Here are 5 small-cap Stocks that I Believe are Primed for a Turnaround
2024 was a tough year for most small-caps but 2025 will be the year of small-caps -- here are 5 small-cap stocks that I believe are primed for a turnaround 🧐
Aehr has carved out a niche so precise that it almost defies replication. Focused on testing and burn-in solutions, Aehr ensures the reliability of silicon carbide (SiC) devices -- components essential for EVs and renewable energy systems. SiC’s role in these markets is both foundational and expansive, as demand for high-efficiency power systems surges. Aehr’s low-cost wafer-level testing stands out, offering manufacturers a critical tool to improve yields and cut costs.

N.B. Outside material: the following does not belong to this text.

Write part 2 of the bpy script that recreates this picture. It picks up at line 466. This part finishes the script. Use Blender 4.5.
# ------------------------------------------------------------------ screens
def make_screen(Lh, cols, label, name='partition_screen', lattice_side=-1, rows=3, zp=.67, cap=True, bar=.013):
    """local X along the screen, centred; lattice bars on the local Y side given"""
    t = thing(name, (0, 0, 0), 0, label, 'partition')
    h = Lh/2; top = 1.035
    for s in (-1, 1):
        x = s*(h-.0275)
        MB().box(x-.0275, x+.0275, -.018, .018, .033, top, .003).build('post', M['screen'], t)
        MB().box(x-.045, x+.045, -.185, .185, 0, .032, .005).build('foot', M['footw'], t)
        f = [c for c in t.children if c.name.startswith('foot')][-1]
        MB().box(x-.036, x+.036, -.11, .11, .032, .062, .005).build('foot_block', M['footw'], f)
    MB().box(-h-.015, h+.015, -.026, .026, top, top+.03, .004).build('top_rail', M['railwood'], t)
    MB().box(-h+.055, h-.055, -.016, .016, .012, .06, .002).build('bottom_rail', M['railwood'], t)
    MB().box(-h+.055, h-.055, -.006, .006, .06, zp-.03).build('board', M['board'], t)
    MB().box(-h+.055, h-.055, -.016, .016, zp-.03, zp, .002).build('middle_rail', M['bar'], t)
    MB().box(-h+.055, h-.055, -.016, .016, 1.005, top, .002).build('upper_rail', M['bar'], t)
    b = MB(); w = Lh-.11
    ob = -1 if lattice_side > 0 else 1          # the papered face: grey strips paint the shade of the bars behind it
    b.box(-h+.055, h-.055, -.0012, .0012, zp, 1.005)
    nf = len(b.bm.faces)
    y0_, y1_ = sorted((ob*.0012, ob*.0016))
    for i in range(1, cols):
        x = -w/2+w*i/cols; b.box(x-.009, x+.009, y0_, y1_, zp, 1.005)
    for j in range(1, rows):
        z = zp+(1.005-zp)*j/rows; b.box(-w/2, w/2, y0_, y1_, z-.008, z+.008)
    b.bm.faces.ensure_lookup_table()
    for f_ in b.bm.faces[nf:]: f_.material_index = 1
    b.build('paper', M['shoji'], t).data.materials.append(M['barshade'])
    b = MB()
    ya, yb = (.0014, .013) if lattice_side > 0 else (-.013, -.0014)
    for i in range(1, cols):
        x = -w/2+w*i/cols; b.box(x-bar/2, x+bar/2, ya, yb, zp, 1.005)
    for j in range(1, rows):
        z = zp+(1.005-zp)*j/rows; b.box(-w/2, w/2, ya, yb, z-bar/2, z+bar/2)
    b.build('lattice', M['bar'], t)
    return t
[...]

Yet, Aehr’s story isn’t without complexity -- revenue growth has been volatile, oscillating with market forces. Even so, the company’s FOX platform is a linchpin, poised to capitalize on SiC’s growing ubiquity across sectors like EVs, solar energy, and even AI hardware.
Enovix, which focuses on advanced lithium-ion battery technology, faced growing pains in 2024 as it worked to scale its production capabilities. Yet the market dynamics for energy storage are increasingly in its favor. With the AI and EV revolutions driving demand for better batteries, Enovix’s proprietary 3D architecture stands out for its ability to deliver higher energy density and faster charging.
While consumer electronics remain its primary market today, the company’s entry into the EV space represents a massive opportunity. Enovix is addressing a real and urgent problem--one that will only intensify as industries race to meet the demands of a more electrified future.
3. $Jumia Technologies AG(JMIA)$
Then there’s Jumia, solving a puzzle that global giants like $AMZN and $BABA have yet to crack: e-commerce in Africa. 2024 was a year marked by operational inefficiencies and macroeconomic challenges in its core African markets. In this region, the barriers aren’t just operational—they’re logistical. Many areas lack physical addresses or reliable infrastructure, complicating deliveries in ways that traditional models simply can’t handle.
Jumia has built a logistics network that doesn’t just support e-commerce -- it powers it. Over 50% of its orders now come from outside major cities, demonstrating its ability to reach underserved areas. This isn’t a business model that can easily be replicated. For international competitors, the choice is clear: invest billions to build comparable infrastructure or partner with Jumia. Either way, Jumia is positioned to benefit.
4. $Indie Semiconductor Inc.(INDI)$
Indie is redefining automotive intelligence. Their diversified portfolio -- encompassing ADAS systems, radar, LiDAR, and electrification technologies -- aligns perfectly with the industry's trajectory toward smarter, safer, and more connected vehicles. Indie’s strategic backlog surpasses $7B, a figure that underscores the scale of its ambitions. With revenue growth projected at 40% in 2025, the company is navigating the intricate web of automotive semiconductors with finesse. Its ability to integrate all four key ADAS sensor modalities gives it a rare advantage, positioning it as a sought-after partner for automakers designing the next generation of vehicles.
Still, challenges loom -- concentrated exposure to China and potential bottlenecks in EV adoption could impede progress. Yet, indie’s strong pipeline and operational resilience suggest it is well-equipped to weather these uncertainties.
5. $Navitas Semiconductor Corp(NVTS)$
Navitas Semiconductor, a leader in gallium nitride (GaN) technology, also struggled in 2024, facing revenue stagnation and high cash burn. GaN’s efficiency and speed eclipse traditional silicon solutions, making it a cornerstone for applications spanning mobile devices, data centers, and EVs. With over 60 design wins in data centers signal its disruptive potential, and a partnership with Infineon amplifies its credibility. This collaboration, strategically vital, could accelerate GaN adoption while positioning Navitas as an acquisition target.